-- Begin --
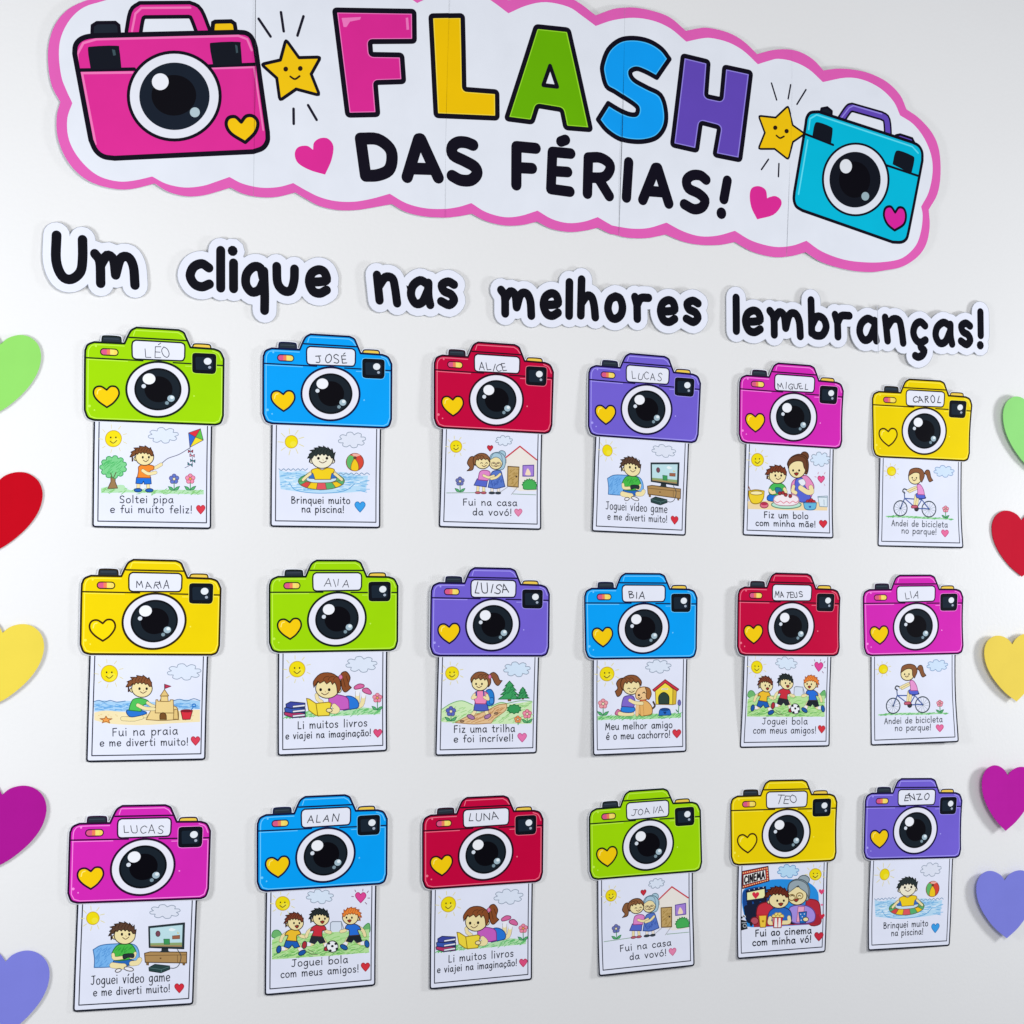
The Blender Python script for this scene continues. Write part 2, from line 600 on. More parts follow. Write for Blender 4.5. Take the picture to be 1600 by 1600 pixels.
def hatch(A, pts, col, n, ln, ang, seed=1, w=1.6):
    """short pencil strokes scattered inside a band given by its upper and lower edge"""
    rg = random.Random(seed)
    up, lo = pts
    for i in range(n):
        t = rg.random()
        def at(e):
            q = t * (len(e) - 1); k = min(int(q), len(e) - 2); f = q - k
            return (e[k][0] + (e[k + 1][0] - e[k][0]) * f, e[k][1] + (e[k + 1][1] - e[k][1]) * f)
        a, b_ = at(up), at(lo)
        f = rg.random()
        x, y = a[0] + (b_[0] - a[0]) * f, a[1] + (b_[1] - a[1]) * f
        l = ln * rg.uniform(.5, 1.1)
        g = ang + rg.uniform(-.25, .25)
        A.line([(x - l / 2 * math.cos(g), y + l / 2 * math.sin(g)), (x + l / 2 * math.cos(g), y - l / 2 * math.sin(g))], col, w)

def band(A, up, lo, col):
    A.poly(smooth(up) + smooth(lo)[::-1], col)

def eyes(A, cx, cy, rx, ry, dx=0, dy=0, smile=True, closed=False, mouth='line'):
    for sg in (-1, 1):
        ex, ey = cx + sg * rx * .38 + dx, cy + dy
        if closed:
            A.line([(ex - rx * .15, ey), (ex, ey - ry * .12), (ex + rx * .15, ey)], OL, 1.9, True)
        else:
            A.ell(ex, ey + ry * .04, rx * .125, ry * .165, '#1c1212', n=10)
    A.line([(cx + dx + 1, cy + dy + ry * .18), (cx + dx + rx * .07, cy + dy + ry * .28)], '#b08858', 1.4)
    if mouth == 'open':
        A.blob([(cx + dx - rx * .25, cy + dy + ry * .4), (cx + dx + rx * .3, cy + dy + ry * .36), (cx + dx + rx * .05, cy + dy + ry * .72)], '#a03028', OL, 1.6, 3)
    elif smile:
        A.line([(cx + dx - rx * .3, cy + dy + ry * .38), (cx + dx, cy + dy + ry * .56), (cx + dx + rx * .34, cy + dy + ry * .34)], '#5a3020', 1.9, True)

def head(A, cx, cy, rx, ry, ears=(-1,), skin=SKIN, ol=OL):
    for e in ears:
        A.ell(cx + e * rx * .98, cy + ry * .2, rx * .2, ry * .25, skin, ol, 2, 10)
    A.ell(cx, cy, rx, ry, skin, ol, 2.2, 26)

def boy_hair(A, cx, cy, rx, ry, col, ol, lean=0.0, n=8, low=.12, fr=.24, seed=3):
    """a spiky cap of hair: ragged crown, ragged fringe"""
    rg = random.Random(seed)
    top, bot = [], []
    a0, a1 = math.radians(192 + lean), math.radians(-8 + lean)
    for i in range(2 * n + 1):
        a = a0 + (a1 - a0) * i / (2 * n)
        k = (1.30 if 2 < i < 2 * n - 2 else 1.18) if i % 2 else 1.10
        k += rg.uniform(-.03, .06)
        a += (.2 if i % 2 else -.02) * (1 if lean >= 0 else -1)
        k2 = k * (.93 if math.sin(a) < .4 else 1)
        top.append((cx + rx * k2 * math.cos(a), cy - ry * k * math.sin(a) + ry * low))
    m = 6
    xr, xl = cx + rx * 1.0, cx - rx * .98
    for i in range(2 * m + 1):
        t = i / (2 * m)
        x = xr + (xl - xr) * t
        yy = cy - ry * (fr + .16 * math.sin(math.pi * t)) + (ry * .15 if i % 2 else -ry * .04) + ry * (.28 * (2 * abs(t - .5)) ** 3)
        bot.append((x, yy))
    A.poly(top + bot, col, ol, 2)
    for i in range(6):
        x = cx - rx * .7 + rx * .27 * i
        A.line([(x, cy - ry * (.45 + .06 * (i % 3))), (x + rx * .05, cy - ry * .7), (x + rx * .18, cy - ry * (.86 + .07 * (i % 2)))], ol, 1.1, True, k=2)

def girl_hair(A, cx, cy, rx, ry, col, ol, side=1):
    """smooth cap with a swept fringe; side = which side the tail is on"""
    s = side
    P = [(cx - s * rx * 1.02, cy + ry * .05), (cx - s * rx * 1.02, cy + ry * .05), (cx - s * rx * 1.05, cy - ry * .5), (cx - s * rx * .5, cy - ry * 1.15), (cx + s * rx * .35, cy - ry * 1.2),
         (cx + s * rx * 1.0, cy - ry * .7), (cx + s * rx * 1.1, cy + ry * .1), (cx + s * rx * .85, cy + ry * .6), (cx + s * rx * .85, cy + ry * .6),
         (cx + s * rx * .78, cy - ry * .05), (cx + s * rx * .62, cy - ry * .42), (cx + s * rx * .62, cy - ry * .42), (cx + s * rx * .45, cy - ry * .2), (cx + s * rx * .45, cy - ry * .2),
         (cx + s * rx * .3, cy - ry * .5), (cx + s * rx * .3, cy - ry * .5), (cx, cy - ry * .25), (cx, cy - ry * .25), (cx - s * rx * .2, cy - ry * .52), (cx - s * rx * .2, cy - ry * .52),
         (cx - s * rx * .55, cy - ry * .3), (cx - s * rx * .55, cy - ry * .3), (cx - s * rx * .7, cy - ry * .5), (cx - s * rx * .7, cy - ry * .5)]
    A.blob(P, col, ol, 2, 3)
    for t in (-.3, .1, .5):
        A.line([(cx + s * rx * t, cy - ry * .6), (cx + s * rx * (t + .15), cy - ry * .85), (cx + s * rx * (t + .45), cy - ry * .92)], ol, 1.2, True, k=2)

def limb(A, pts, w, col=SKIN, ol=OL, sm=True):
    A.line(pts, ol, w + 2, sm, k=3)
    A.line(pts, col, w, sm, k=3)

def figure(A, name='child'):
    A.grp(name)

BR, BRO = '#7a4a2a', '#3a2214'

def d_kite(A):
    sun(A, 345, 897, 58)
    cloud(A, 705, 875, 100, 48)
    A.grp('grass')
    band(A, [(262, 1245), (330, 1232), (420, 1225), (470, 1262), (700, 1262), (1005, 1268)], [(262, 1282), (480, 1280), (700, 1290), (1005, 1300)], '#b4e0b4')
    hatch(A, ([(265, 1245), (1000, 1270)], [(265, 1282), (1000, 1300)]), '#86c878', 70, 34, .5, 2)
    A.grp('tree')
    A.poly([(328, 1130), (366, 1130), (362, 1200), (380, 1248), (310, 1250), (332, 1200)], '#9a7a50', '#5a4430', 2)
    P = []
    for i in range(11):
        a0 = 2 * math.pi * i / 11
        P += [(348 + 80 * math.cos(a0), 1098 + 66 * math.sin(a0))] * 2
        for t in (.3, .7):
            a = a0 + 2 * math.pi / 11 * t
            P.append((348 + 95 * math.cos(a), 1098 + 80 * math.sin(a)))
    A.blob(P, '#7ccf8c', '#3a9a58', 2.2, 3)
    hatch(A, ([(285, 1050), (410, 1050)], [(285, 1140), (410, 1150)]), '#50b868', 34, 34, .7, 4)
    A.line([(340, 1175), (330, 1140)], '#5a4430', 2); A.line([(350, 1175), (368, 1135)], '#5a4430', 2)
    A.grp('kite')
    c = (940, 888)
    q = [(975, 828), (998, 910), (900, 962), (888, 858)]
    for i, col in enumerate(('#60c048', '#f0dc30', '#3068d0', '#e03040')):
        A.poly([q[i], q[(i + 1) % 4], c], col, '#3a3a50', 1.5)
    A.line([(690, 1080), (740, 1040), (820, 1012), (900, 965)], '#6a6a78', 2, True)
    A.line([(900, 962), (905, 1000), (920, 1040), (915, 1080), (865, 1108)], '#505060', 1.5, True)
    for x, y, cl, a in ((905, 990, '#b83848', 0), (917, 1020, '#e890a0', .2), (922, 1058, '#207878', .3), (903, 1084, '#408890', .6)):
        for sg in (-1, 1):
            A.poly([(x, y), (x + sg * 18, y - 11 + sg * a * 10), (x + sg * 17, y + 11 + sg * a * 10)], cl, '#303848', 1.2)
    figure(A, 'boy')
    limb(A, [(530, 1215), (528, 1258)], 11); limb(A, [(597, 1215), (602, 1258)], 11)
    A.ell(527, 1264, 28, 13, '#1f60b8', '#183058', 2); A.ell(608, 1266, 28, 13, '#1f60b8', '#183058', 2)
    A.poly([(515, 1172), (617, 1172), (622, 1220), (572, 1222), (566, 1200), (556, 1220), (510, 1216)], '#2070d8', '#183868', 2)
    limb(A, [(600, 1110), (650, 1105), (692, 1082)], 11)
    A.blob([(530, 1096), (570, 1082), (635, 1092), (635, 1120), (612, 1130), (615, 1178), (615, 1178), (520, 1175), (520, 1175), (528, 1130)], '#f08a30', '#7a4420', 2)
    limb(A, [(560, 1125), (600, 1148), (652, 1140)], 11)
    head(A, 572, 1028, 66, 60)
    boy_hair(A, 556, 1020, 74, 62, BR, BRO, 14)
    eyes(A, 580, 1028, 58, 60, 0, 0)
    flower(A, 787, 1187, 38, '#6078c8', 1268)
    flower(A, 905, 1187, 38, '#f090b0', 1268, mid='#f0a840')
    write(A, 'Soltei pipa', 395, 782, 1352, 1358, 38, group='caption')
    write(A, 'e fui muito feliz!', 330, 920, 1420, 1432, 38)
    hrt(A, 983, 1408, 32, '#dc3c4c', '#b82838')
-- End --
Task details> Repeat only the lines between the start of the data and the line with "A.line([(x - l", including those two lines, and skip the pictures.

Exercise output>
The Blender Python script for this scene continues. Write part 2, from line 600 on. More parts follow. Write for Blender 4.5. Take the picture to be 1600 by 1600 pixels.
def hatch(A, pts, col, n, ln, ang, seed=1, w=1.6):
    """short pencil strokes scattered inside a band given by its upper and lower edge"""
    rg = random.Random(seed)
    up, lo = pts
    for i in range(n):
        t = rg.random()
        def at(e):
            q = t * (len(e) - 1); k = min(int(q), len(e) - 2); f = q - k
            return (e[k][0] + (e[k + 1][0] - e[k][0]) * f, e[k][1] + (e[k + 1][1] - e[k][1]) * f)
        a, b_ = at(up), at(lo)
        f = rg.random()
        x, y = a[0] + (b_[0] - a[0]) * f, a[1] + (b_[1] - a[1]) * f
        l = ln * rg.uniform(.5, 1.1)
        g = ang + rg.uniform(-.25, .25)
        A.line([(x - l / 2 * math.cos(g), y + l / 2 * math.sin(g)), (x + l / 2 * math.cos(g), y - l / 2 * math.sin(g))], col, w)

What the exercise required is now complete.